On Monday, Gbagbo told youths at the presidential palace that the agreement was a set of "proposals". On Tuesday, Interior Minister Paul Yao N'Dre described the agreement as "null and void" saying it would mean that "all you have to do is fire off a few rounds to get invited into government and destabilise the whole of the sub-region." A former dean of the law school at the University of Abidjan, N'Dre said legally and politically, the agreement was not viable.

The army, whose leaders met Gbagbo on Monday, also issued a statement rejecting some provisions, particularly the one giving the defence and security ministries to the rebels under a proposed new government of national unity.
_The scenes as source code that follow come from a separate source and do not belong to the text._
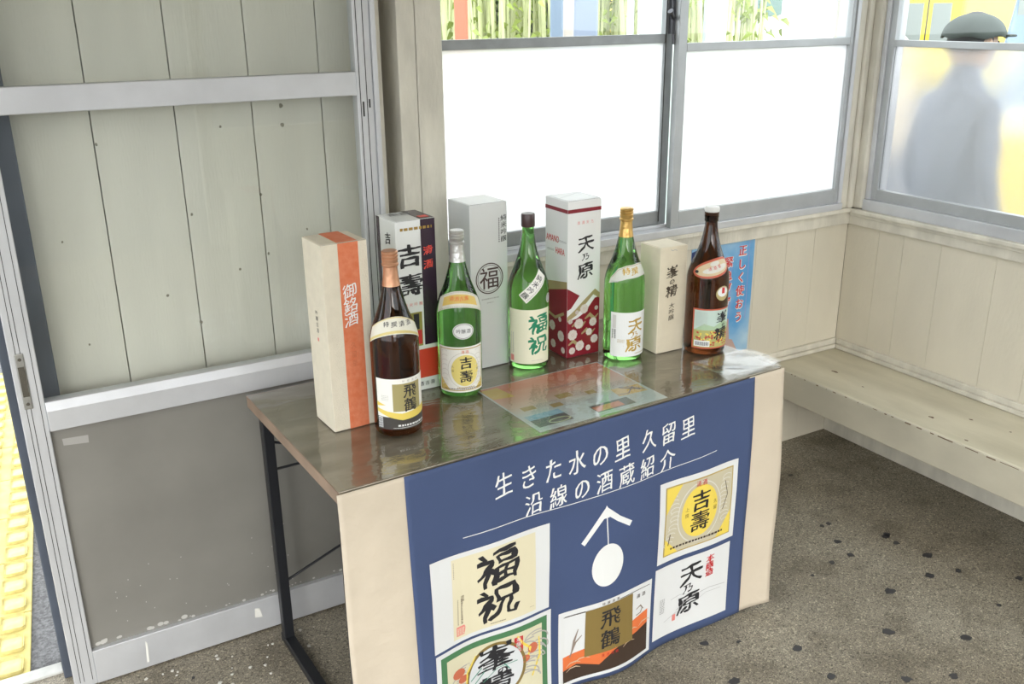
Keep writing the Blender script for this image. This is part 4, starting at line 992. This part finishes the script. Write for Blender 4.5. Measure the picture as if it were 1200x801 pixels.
# bottle 1: brown, copper foil
COP = mat('copper_foil', (.62, .33, .20), .38, .75, .1, 60, .15, 120)
B, fm_, fn_ = bottle(.737, 1.776, BROWN, (1.0, 1.0, 1.02), ('foil', COP), 'dark brown bottle with copper foil cap standing in front of the orange-banded box')
f = fm_(10)
Lb = Art().rect(-.058, .019, .072, .133).put('label', LBL, f, 0, B, LC)
Art().rect(-.058, .019, .072, .047).put('dark_foot', ink('foot_charcoal', (.05, .045, .04)), f, S1, Lb, LC)
Art().poly([(-.058, .066), (-.03, .060), (.0, .055), (.04, .060), (.072, .064), (.072, .047), (.04, .043), (0, .040), (-.03, .048), (-.058, .058)]).poly([(-.058, .08), (-.035, .074), (-.058, .070)]).put('yellow_wave', ink('wave_yellow', (.75, .58, .12)), f, 2 * S1, Lb, LC)
Art().rect(-.019, .060, .047, .122).put('khaki_square', ink('khaki_gold', (.36, .31, .13), .45), f, 2 * S1, Lb, LC)
Art().text('飛鶴', .020, .104, .029, .031, sx=1.05, st=dict(wx=.03, wy=.022, jit=.015, slant=.0)).put('black_lettering', K, f, 3 * S1, Lb, LC)
Art().text('特撰清酒', .005, .127, .005, .011, False, st=RG).dashes(-.045, .085, -.028, .098, 4, .3).put('fine_print', GREYI, f, 3 * S1, Lb)
Art().dashes(-.010, .026, .06, .031, 1, .8).dashes(-.02, .022, .06, .0235, 1, .8).put('white_print', WH, f, 3 * S1, Lb)
Art().rect(-.056, .022, -.044, .046).put('barcode_patch', WH, f, 3 * S1, Lb); bc = Art()
for k in range(12): bc.rect(-.0555, .023 + k * .0018, -.0445, .023 + k * .0018 + (.0011 if k % 3 else .0006))
bc.put('barcode', K, f, 4 * S1, Lb)
g = fn_(8, .243)
Nb = band(Art(), -.062, .062, .247, .034, 6.5).put('neck_label', ink('neck_cream', (.70, .68, .58)), g, 0, B, NC)
band(band(Art(), -.062, .062, .2345, .0055, 6.5), -.062, .062, .2625, .002, 6.5).put('gold_edge', ink('pale_gold', (.62, .52, .20), .4), g, S1, Nb, NC)
Art().text('特撰清酒', -.022, .249, .012, .0175, False, st=BM_).put('lettering', K, g, 2 * S1, Nb, NC)
# bottle 2: green, silver foil
SIL = mat('silver_foil', (.62, .62, .60), .3, .8, .1, 60, .2, 110)
B, fm_, fn_ = bottle(.956, 1.900, GREEN, (1, 1, 1.0), ('foil', SIL), 'green bottle with silver foil neck and a round white badge above its yellow label')
f = fm_(4)
Lb = Art().rect(-.062, .014, .062, .128).put('label', LBL, f, 0, B, LC)
Art().frame(-.058, .018, .058, .124, .0022).put('gold_frame', ink('ochre', (.45, .33, .10)), f, S1, Lb, LC)
fe = Art()
for s_ in (-1, 1):
    for q in range(8): fe.ring(s_ * .043, .030 + q * .012, .009, .006, .0014, 10, .4, 3)
fe.ring(.006, .070, .041, .045, .0016, 36).put('grey_ornament', ink('silver_print', (.66, .64, .58)), f, 2 * S1, Lb, LC)
Art().poly([(-.056, .02), (-.03, .02), (-.056, .05)]).poly([(.056, .02), (.034, .02), (.056, .045)]).put('corner_yellow', ink('corner_yellow', (.62, .47, .13)), f, 2 * S1, Lb, LC)
Art().ell(.008, .069, .034, .039, 36).put('yellow_disc', ink('lemon', (.76, .64, .20)), f, 2 * S1, Lb, LC)
Art().text('吉壽', .010, .0875, .029, .034, sx=1.08, st=dict(wx=.03, wy=.022, jit=.02, slant=.02)).put('black_lettering', K, f, 3 * S1, Lb, LC)
Art().text('清酒', .003, .1155, .008, .010, False, st=RG).put('orange_lettering', ORG, f, 3 * S1, Lb); Art().dashes(-.045, .0215, .05, .0245, 1, .8).put('dark_marks', DBR, f, 3 * S1, Lb, LC); Art().dashes(-.012, .025, .03, .028, 1, .8).put('gold_marks', GOLD, f, 3 * S1, Lb, LC)
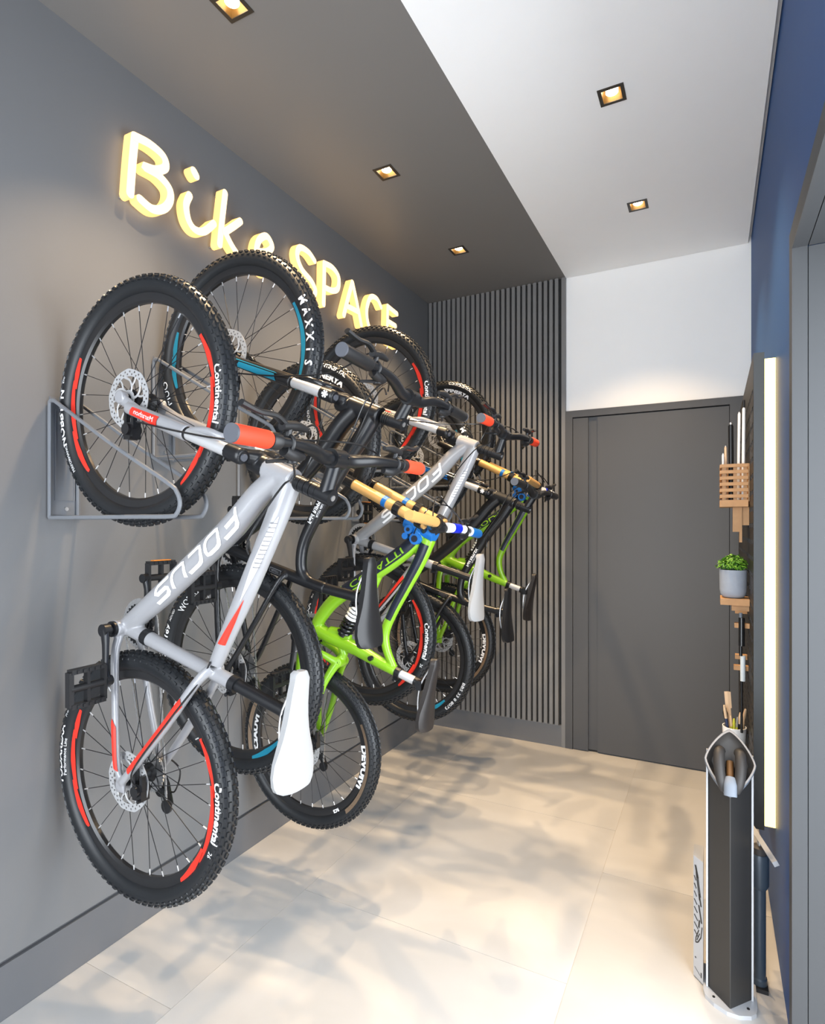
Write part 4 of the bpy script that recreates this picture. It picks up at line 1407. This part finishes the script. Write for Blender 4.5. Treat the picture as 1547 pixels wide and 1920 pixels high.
    g.tube([(.50, 0, .945), (.515, 0, .905), (.495, 0, .868)], [.020, .018, .020], 12)
    g.cyl((.498, -.03, .872), (.498, .03, .872), .022, 16)
    for s in (-1, 1):
        g.tube([(.498, s * .024, .872), (.455, s * .048, .79), (.41, s * .062, .66), (.358, s * .066, .535)], [.019, .014, .013, .012], 14, sm=5, lat=.8)
        g.tube([(.372, s * .035, .962), (.350, s * .056, .90), (.345, s * .064, .76), (.346, s * .066, .62), (.348, s * .066, .53)], [.020, .0175, .016, .014, .013], 14, sm=5, lat=.6)
        g.tube([(.498, s * .024, .872), (.44, s * .044, .905), (.375, s * .05, .93)], [.017, .0135, .0135], 12, sm=4, lat=.8)
        g.box((.350, s * .066, .528), (.04, .009, .05))
    obj('swing_arm', welded(g, 'swing_arm', M['lime'], o0), root)
    seat_cluster(root, (.755, .858), (.74, .862), (.842, .830), o0, M['silver'], r=.0155)
    saddle(root, (.915, .925), (.880, .668), o0, M['saddle_brown'], .062)
    crankset(root, bb, (-.010, -.17), o0, M['plastic'])
    chain(root, bb, R_, o0)
    caliper(root, (.40, -.060, 1.635), o0)
    caliper(root, (.41, -.048, .56), o0)
    cable(root, [(.96, .12, 1.41), (.93, .05, 1.47), (.89, -.02, 1.46), (.86, -.05, 1.40), (.84, -.04, 1.37)], o0)
    cable(root, [(.95, -.12, 1.40), (.92, -.04, 1.48), (.90, .05, 1.50), (.93, .12, 1.44)], o0)
    return root


bikes = []
b1 = make_white_bike(); b2 = make_black_bike(); b3 = make_lime_bike()
for src, y, dz, lab in ((b1, 2.282, .221, 'white hardtail bike with coral red grips, smaller and farther, above the lime bike'),
                        (b2, 2.745, -.213, 'matt black bike with bent top tube, low and half hidden behind farther white bike'),
                        (b3, 3.17, .205, 'lime green full suspension bike hung high, last one beside the slatted wall')):
    c = copy_tree(src)
    c.location = (src.location.x, y, src.location.z + dz)
    c['label'] = lab
    if src is b2:
        for ch in c.children:
            for g_ in ch.children:
                if g_.name.startswith('fork_decal'):
                    g_.data = g_.data.copy(); g_.data.materials[0] = M['blue']
                    g_['label'] = 'blue sticker on the black fork leg'

# ------------------------------------------------------------------ wall racks that carry the front wheels


def make_rack():
    root = thing('wheel_rack', 'grey steel wall rack holding front wheel of nearest white bike', 'bike rack', (0, 1.09, 1.42), 'grey wheel racks on the wall')
    pl = MB().bx(0.0005, 0.004, -.036, .060, 0.0, .37)
    rp = part('wall_plate', pl, M['rack'], root)
    part('plate_channel', MB().bx(.0042, .006, -.022, -.018, .06, .33).bx(.0042, .006, .036, .040, .06, .33).bx(.0042, .006, -.022, .040, .056, .060).bx(.0042, .006, -.022, .040, .33, .334), M['rack'], rp)
    bt = MB()
    for z in (.03, .345):
        bt.cyl((.004, .012, z), (.010, .012, z), .006, 12)
    part('bolt', bt, M['steel'], rp)
    for y in (-.041, .047):
        pts = [(.010, y, .003), (.010, y, .16), (.010, y, .33), (.014, y, .352), (.030, y, .353), (.06, y, .338), (.30, y, .205), (.52, y, .092), (.556, y, .066), (.568, y, .036), (.556, y, .010), (.53, y, .003), (.40, y, .003), (.2, y, .003), (.010, y, .003)]
        lp = MB().tube(pts, .0062, 8, sm=4, lat=.85)
        part('wheel_loop', lp, M['rack'], root)
    part('cross_bar', MB().tube([(.010, -.041, .004), (.010, .047, .004)], .006, 8, ref=(0, 0, 1)), M['rack'], root)
    return root


rk = make_rack()
for y, z, lab in ((1.456, 1.636, 'holding front wheel of nearer black bike'), (1.873, 1.424, 'holding front wheel of lower lime bike'), (2.282, 1.641, 'holding front wheel of farther white bike'),
                  (2.745, 1.423, 'holding front wheel of low black bike'), (3.17, 1.629, 'holding front wheel of last lime bike')):
    c = copy_tree(rk)
    c.location = (0, y, z)
    c['label'] = 'grey steel wall rack ' + lab

# ------------------------------------------------------------------ right wall: slotted tool board with its light
XP = 1.905
BY0, BY1, BZ0, BZ1 = 2.29, 3.56, 0.37, 1.985
root = thing('tool_board', 'black slotted tool board standing off the navy wall', 'tool board', (XP, BY0, BZ0))
org = (XP, BY0, BZ0)
ys = [BY0, BY0 + .03]
zs = [BZ0, BZ0 + .035]
y = BY0 + .03
while y < BY1 - .11:
    ys += [y + .052, y + .075]; y += .075
ys.append(BY1)
z = BZ0 + .035
while z < BZ1 - .09:
    zs += [z + .016, z + .058]; z += .058
zs.append(BZ1)
mb = MB()
ny, nz_ = len(ys), len(zs)
for xx in (XP, XP + .006):
    base = len(mb.v)
    mb.v += [Vector((xx, a, b)) for a in ys for b in zs]
    for i in range(ny - 1):
        for j in range(nz_ - 1):
            slot = (1 <= i < ny - 2) and (i % 2 == 1) and (1 <= j < nz_ - 2) and (j % 2 == 1)
            k = base + i * nz_ + j
            if not slot:
                mb.f.append([k, k + 1, k + nz_ + 1, k + nz_]); mb.mi.append(0)
            elif xx == XP:
                o_ = ny * nz_
                for a, b in ((k, k + 1), (k + 1, k + nz_ + 1), (k + nz_ + 1, k + nz_), (k + nz_, k)):
                    mb.f.append([a, b, b + o_, a + o_]); mb.mi.append(0)
part('slotted_sheet', mb, M['peg'], root, org, smooth=0)
part('backing', MB().bx(XP + .014, XP + .0165, BY0 + .01, BY1 - .01, BZ0 + .01, BZ1 - .01), M['slat_back'], root, org, smooth=0)
part('board_frame', MB().bx(XP + .0005, XP + .032, BY0 - .004, BY0 - .0002, BZ0, BZ1).bx(XP + .0065, XP + .032, BY0, BY1, BZ1 - .003, BZ1).bx(XP + .0065, XP + .032, BY0, BY1, BZ0, BZ0 + .003).bx(XP, XP + .032, BY1 + .0002, BY1 + .004, BZ0, BZ1).bx(XP + .020, XP + .032, BY0, BY1, BZ0 + .003, BZ1 - .003), M['peg_edge'], root, org, smooth=0)
led = thing('led_strip', 'tall vertical warm glowing light strip between the tool board and the navy wall', 'light strip', (XP + .034, BY0 + .003, BZ0 + .013))
org = (XP + .034, BY0 + .003, BZ0 + .013)
part('diffuser', MB().bx(XP + .0335, W - .0008, BY0 + .001, BY0 + .012, BZ0 + .013, BZ1 - .022), M['led'], led, org, smooth=0)
part('light_housing', MB().bx(XP + .0335, W - .0008, BY0 + .0125, BY0 + .05, BZ0 + .013, BZ1 - .022), M['peg_edge'], led, org, smooth=0)

# slatted wooden basket on the board with its contents
bkt = thing('wooden_basket', 'slatted oak basket hung high on the black tool board', 'basket', (1.857, 2.52, 1.470))
org = (1.857, 2.52, 1.470)
X0, X1, Y1_, Y2_, Z1_, Z2_ = 1.810, 1.900, 2.50, 2.66, 1.470, 1.632
nsl = 7
for k in range(nsl):
    z = Z1_ + .017 + k * (Z2_ - Z1_ - .024) / (nsl - 1)
    h = .0062 if k else .0085
    for yy in (Y1_, Y2_):
        part('slat', MB().bx(X0, X1, yy - .004, yy + .004, z - h, z + h), M['wood'], bkt, org, smooth=0)
    part('slat', MB().bx(X0 - .004, X0 + .003, Y1_ + .005, Y2_ - .005, z - h, z + h), M['wood'], bkt, org, smooth=0)
for xx in (X0 + .010, X0 + .047, X1 - .010):
    part('upright', MB().bx(xx - .006, xx + .006, Y1_ + .0045, Y1_ + .010, Z1_ + .010, Z2_), M['wood'], bkt, org, smooth=0)
    part('upright', MB().bx(xx - .006, xx + .006, Y2_ - .010, Y2_ - .0045, Z1_ + .010, Z2_), M['wood'], bkt, org, smooth=0)
part('bottom_board', MB().bx(X0 - .004, X1, Y1_ - .004, Y2_ + .004, Z1_, Z1_ + .009), M['wood'], bkt, org, smooth=0)
part('back_board', MB().bx(X1 + .0003, XP - .0005, Y1_ + .01, Y2_ - .01, Z1_ + .02, Z2_), M['wood'], bkt, org, smooth=0)
part('hanging_bracket', MB().bx(1.850, 1.872, 2.535, 2.560, 1.375, 1.4695).bx(1.872, XP - .0005, 2.54, 2.555, 1.40, 1.4695).bx(1.872, 1.881, 2.53, 2.565, 1.335, 1.4695), M['wood'], bkt, org, smooth=0)
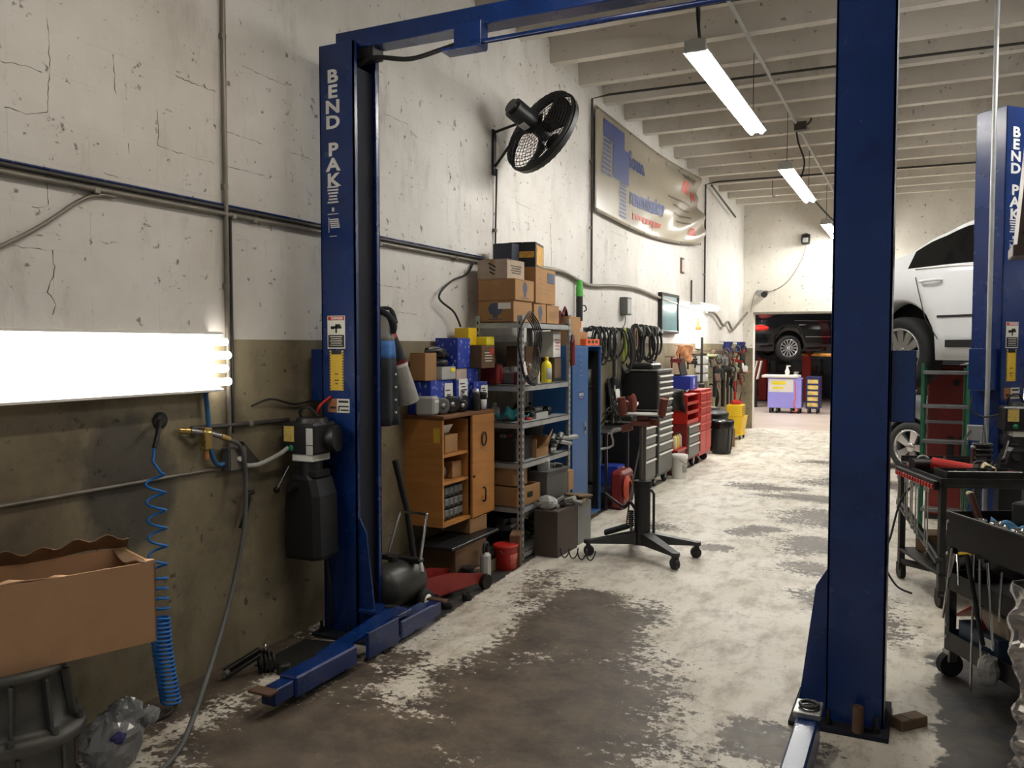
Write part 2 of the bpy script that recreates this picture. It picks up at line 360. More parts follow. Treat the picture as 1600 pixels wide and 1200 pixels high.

News agencies however reported that French President Jacques Chirac, had urged Gbagbo "to respect his engagements". Foreign minister Dominique de Villepin, said that France was ready to evacuate all its nationals if the situation got worse.

The Paris agreement triggered off widespread unrest which rocked Abidjan from Saturday night to Tuesday and at times turned violent. From Saturday night when word of the agreement spread, hundreds of young men and women took to the streets in several suburbs of the city to denounce it and France for what they called an attempt to "humiliate their country". Several French-owned school and businesses were ransacked.

Abidjan was calmer on Wednesday as some businesses opened up. Banks, which had remained closed, were expected to open on Thursday while some foreign missions resumed minimal services. However French-run schools remained closed until "further notice". Many hoped that Gbagbo's anticipated address to the nation, expected in the next few days, would calm the situation.

Annan on Tuesday appealed for calm: "I appeal to all the people of Ivory Coast to stop the violence, to return to their normal life and the way to resolve this issue is not to turn on each other violently," he told a Security Council meeting.